← Back to context

Comment by brabel

13 hours ago

The 1990s internet was definitely not more liberal! 4chan style forums were probably the rule. I can’t believe someone would say that, clearly you didn’t use the same internet that I did.

He didn't say the internet was more liberal, he said the people on it were.

Before you start forming your reply, think about the actual culture back then. If you take slashdot as somewhat representative of the 90s internet culture, it was basically anti-corporate, meritocratic, non-judgmental, irreligious, educated, non-discriminatory, and once 2000 came around tended to be highly critical of the Bush agenda.

4chan at that time and places like it represented more of an edgelord culture, where showing vulnerability or sensitivity was shunned, everything revered by the larger populace was ruthlessly mocked, and distrust of society and government in general was taken as natural. Calling them conservative would have been non-sensical.

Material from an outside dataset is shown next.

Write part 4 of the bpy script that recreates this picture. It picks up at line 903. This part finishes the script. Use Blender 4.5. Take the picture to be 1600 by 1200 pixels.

  • Exactly. If I had to characterize the general internet (read: what would and wouldn't raise an eyebrow in an average forum) in terms of political alignment, it'd probably be:

       - anarchist 60s/70s
       - libertarian-meritocracy 80s/90s
       - capitalist-meritocracy-liberal 00s
       - polarized liberal-globalist vs conservative-reactionary 10s
       - polarized liberal-individualist vs conservative-statist 20s
    

    That SA / 4chan (both of which were really post-90s) existed were in no way proof of an anti-liberal bent. Their very edgelordness was an implicit reveling in absolute freedom of expression (even if their later liberal-pro-censoring and alt-right splinter movements subsequently forgot that).

4chan was very much left-wing to liberal until Stormfront invaded them back. After Caturday came Soviet Sunday.